#### Directive
Write out the data again in full, exactly as it reads.

#### Data section

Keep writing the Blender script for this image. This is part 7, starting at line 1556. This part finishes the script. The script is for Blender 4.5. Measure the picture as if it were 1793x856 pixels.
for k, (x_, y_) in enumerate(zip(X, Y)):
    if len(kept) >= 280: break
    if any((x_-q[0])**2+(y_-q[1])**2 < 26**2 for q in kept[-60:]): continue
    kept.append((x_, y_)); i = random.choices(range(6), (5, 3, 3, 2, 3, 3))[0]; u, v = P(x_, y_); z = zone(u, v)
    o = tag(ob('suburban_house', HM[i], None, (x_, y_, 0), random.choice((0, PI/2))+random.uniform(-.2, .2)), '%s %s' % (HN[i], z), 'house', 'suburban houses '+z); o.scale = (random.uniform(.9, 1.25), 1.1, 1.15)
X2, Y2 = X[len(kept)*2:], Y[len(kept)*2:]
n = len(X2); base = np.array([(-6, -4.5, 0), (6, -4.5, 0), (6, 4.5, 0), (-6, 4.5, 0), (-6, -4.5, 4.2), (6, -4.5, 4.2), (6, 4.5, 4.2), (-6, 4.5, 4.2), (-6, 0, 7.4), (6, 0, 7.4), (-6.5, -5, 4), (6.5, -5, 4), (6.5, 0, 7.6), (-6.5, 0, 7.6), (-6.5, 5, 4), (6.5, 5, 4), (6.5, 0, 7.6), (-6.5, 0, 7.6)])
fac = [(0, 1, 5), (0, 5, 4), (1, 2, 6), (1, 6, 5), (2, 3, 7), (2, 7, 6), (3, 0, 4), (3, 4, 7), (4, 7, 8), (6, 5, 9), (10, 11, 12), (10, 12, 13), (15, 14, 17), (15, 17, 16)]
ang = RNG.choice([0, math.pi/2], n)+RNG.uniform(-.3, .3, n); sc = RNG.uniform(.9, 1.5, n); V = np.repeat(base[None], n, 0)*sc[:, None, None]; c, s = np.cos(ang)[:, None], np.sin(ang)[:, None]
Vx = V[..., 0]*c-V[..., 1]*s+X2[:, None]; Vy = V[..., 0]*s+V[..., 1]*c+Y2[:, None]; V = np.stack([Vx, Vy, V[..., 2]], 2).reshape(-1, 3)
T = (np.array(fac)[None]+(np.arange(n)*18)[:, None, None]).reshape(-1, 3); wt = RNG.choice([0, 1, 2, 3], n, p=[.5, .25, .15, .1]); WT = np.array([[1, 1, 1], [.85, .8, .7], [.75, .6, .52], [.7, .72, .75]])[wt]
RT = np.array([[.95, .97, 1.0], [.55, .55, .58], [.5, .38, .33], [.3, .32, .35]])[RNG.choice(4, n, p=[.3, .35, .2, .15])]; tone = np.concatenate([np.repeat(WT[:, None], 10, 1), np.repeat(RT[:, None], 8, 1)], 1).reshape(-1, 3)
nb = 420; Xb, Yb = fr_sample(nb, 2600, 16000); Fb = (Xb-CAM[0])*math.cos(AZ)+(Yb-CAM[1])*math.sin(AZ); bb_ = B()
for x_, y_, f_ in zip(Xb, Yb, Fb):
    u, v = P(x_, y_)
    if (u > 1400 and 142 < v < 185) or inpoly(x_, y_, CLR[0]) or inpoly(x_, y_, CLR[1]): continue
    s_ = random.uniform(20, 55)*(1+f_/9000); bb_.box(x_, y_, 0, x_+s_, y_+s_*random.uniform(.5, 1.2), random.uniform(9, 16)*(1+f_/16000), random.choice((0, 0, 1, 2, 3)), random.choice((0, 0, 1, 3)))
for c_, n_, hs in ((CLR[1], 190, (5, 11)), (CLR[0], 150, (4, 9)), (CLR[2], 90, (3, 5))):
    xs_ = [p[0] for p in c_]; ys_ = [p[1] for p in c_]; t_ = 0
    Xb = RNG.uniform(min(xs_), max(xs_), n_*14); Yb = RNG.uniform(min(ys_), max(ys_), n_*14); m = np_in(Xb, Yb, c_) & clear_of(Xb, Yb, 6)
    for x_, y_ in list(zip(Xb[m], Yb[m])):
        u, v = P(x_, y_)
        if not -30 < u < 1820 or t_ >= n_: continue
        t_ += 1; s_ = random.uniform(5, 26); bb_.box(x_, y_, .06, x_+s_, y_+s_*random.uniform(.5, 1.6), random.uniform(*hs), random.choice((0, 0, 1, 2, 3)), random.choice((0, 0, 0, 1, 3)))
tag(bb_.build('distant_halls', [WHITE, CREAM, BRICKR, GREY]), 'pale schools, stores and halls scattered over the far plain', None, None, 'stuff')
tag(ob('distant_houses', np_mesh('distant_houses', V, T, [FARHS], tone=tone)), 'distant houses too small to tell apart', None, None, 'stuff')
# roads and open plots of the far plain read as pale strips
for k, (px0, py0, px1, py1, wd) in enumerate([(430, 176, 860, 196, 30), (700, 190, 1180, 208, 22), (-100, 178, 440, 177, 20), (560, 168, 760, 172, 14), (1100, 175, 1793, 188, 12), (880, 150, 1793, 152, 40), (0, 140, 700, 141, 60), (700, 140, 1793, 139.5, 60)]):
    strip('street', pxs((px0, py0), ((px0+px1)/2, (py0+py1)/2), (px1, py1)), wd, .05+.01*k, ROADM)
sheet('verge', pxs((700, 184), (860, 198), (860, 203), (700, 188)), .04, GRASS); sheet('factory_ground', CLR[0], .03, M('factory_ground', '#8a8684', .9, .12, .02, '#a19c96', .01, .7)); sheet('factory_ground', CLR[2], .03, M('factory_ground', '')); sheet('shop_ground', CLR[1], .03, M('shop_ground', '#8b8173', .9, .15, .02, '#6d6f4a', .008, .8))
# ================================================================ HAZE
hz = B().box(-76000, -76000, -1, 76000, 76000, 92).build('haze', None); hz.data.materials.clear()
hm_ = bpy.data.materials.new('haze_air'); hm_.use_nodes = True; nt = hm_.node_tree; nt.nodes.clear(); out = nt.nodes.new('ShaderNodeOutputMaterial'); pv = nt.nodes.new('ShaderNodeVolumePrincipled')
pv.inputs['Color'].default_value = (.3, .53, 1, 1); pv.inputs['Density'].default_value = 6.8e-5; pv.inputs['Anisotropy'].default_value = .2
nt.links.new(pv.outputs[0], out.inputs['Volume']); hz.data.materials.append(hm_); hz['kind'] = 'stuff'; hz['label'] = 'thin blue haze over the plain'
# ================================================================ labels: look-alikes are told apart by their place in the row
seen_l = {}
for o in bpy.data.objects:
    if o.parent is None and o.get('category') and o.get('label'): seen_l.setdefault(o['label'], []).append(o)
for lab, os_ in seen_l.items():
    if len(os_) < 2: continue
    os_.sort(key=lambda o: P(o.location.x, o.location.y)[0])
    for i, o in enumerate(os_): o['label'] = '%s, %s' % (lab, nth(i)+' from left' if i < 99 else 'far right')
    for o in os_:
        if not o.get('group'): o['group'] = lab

#### Exercise output
Keep writing the Blender script for this image. This is part 7, starting at line 1556. This part finishes the script. The script is for Blender 4.5. Measure the picture as if it were 1793x856 pixels.
for k, (x_, y_) in enumerate(zip(X, Y)):
    if len(kept) >= 280: break
    if any((x_-q[0])**2+(y_-q[1])**2 < 26**2 for q in kept[-60:]): continue
    kept.append((x_, y_)); i = random.choices(range(6), (5, 3, 3, 2, 3, 3))[0]; u, v = P(x_, y_); z = zone(u, v)
    o = tag(ob('suburban_house', HM[i], None, (x_, y_, 0), random.choice((0, PI/2))+random.uniform(-.2, .2)), '%s %s' % (HN[i], z), 'house', 'suburban houses '+z); o.scale = (random.uniform(.9, 1.25), 1.1, 1.15)
X2, Y2 = X[len(kept)*2:], Y[len(kept)*2:]
n = len(X2); base = np.array([(-6, -4.5, 0), (6, -4.5, 0), (6, 4.5, 0), (-6, 4.5, 0), (-6, -4.5, 4.2), (6, -4.5, 4.2), (6, 4.5, 4.2), (-6, 4.5, 4.2), (-6, 0, 7.4), (6, 0, 7.4), (-6.5, -5, 4), (6.5, -5, 4), (6.5, 0, 7.6), (-6.5, 0, 7.6), (-6.5, 5, 4), (6.5, 5, 4), (6.5, 0, 7.6), (-6.5, 0, 7.6)])
fac = [(0, 1, 5), (0, 5, 4), (1, 2, 6), (1, 6, 5), (2, 3, 7), (2, 7, 6), (3, 0, 4), (3, 4, 7), (4, 7, 8), (6, 5, 9), (10, 11, 12), (10, 12, 13), (15, 14, 17), (15, 17, 16)]
ang = RNG.choice([0, math.pi/2], n)+RNG.uniform(-.3, .3, n); sc = RNG.uniform(.9, 1.5, n); V = np.repeat(base[None], n, 0)*sc[:, None, None]; c, s = np.cos(ang)[:, None], np.sin(ang)[:, None]
Vx = V[..., 0]*c-V[..., 1]*s+X2[:, None]; Vy = V[..., 0]*s+V[..., 1]*c+Y2[:, None]; V = np.stack([Vx, Vy, V[..., 2]], 2).reshape(-1, 3)
T = (np.array(fac)[None]+(np.arange(n)*18)[:, None, None]).reshape(-1, 3); wt = RNG.choice([0, 1, 2, 3], n, p=[.5, .25, .15, .1]); WT = np.array([[1, 1, 1], [.85, .8, .7], [.75, .6, .52], [.7, .72, .75]])[wt]
RT = np.array([[.95, .97, 1.0], [.55, .55, .58], [.5, .38, .33], [.3, .32, .35]])[RNG.choice(4, n, p=[.3, .35, .2, .15])]; tone = np.concatenate([np.repeat(WT[:, None], 10, 1), np.repeat(RT[:, None], 8, 1)], 1).reshape(-1, 3)
nb = 420; Xb, Yb = fr_sample(nb, 2600, 16000); Fb = (Xb-CAM[0])*math.cos(AZ)+(Yb-CAM[1])*math.sin(AZ); bb_ = B()
for x_, y_, f_ in zip(Xb, Yb, Fb):
    u, v = P(x_, y_)
    if (u > 1400 and 142 < v < 185) or inpoly(x_, y_, CLR[0]) or inpoly(x_, y_, CLR[1]): continue
    s_ = random.uniform(20, 55)*(1+f_/9000); bb_.box(x_, y_, 0, x_+s_, y_+s_*random.uniform(.5, 1.2), random.uniform(9, 16)*(1+f_/16000), random.choice((0, 0, 1, 2, 3)), random.choice((0, 0, 1, 3)))
for c_, n_, hs in ((CLR[1], 190, (5, 11)), (CLR[0], 150, (4, 9)), (CLR[2], 90, (3, 5))):
    xs_ = [p[0] for p in c_]; ys_ = [p[1] for p in c_]; t_ = 0
    Xb = RNG.uniform(min(xs_), max(xs_), n_*14); Yb = RNG.uniform(min(ys_), max(ys_), n_*14); m = np_in(Xb, Yb, c_) & clear_of(Xb, Yb, 6)
    for x_, y_ in list(zip(Xb[m], Yb[m])):
        u, v = P(x_, y_)
        if not -30 < u < 1820 or t_ >= n_: continue
        t_ += 1; s_ = random.uniform(5, 26); bb_.box(x_, y_, .06, x_+s_, y_+s_*random.uniform(.5, 1.6), random.uniform(*hs), random.choice((0, 0, 1, 2, 3)), random.choice((0, 0, 0, 1, 3)))
tag(bb_.build('distant_halls', [WHITE, CREAM, BRICKR, GREY]), 'pale schools, stores and halls scattered over the far plain', None, None, 'stuff')
tag(ob('distant_houses', np_mesh('distant_houses', V, T, [FARHS], tone=tone)), 'distant houses too small to tell apart', None, None, 'stuff')
# roads and open plots of the far plain read as pale strips
for k, (px0, py0, px1, py1, wd) in enumerate([(430, 176, 860, 196, 30), (700, 190, 1180, 208, 22), (-100, 178, 440, 177, 20), (560, 168, 760, 172, 14), (1100, 175, 1793, 188, 12), (880, 150, 1793, 152, 40), (0, 140, 700, 141, 60), (700, 140, 1793, 139.5, 60)]):
    strip('street', pxs((px0, py0), ((px0+px1)/2, (py0+py1)/2), (px1, py1)), wd, .05+.01*k, ROADM)
sheet('verge', pxs((700, 184), (860, 198), (860, 203), (700, 188)), .04, GRASS); sheet('factory_ground', CLR[0], .03, M('factory_ground', '#8a8684', .9, .12, .02, '#a19c96', .01, .7)); sheet('factory_ground', CLR[2], .03, M('factory_ground', '')); sheet('shop_ground', CLR[1], .03, M('shop_ground', '#8b8173', .9, .15, .02, '#6d6f4a', .008, .8))
# ================================================================ HAZE
hz = B().box(-76000, -76000, -1, 76000, 76000, 92).build('haze', None); hz.data.materials.clear()
hm_ = bpy.data.materials.new('haze_air'); hm_.use_nodes = True; nt = hm_.node_tree; nt.nodes.clear(); out = nt.nodes.new('ShaderNodeOutputMaterial'); pv = nt.nodes.new('ShaderNodeVolumePrincipled')
pv.inputs['Color'].default_value = (.3, .53, 1, 1); pv.inputs['Density'].default_value = 6.8e-5; pv.inputs['Anisotropy'].default_value = .2
nt.links.new(pv.outputs[0], out.inputs['Volume']); hz.data.materials.append(hm_); hz['kind'] = 'stuff'; hz['label'] = 'thin blue haze over the plain'
# ================================================================ labels: look-alikes are told apart by their place in the row
seen_l = {}
for o in bpy.data.objects:
    if o.parent is None and o.get('category') and o.get('label'): seen_l.setdefault(o['label'], []).append(o)
for lab, os_ in seen_l.items():
    if len(os_) < 2: continue
    os_.sort(key=lambda o: P(o.location.x, o.location.y)[0])
    for i, o in enumerate(os_): o['label'] = '%s, %s' % (lab, nth(i)+' from left' if i < 99 else 'far right')
    for o in os_:
        if not o.get('group'): o['group'] = lab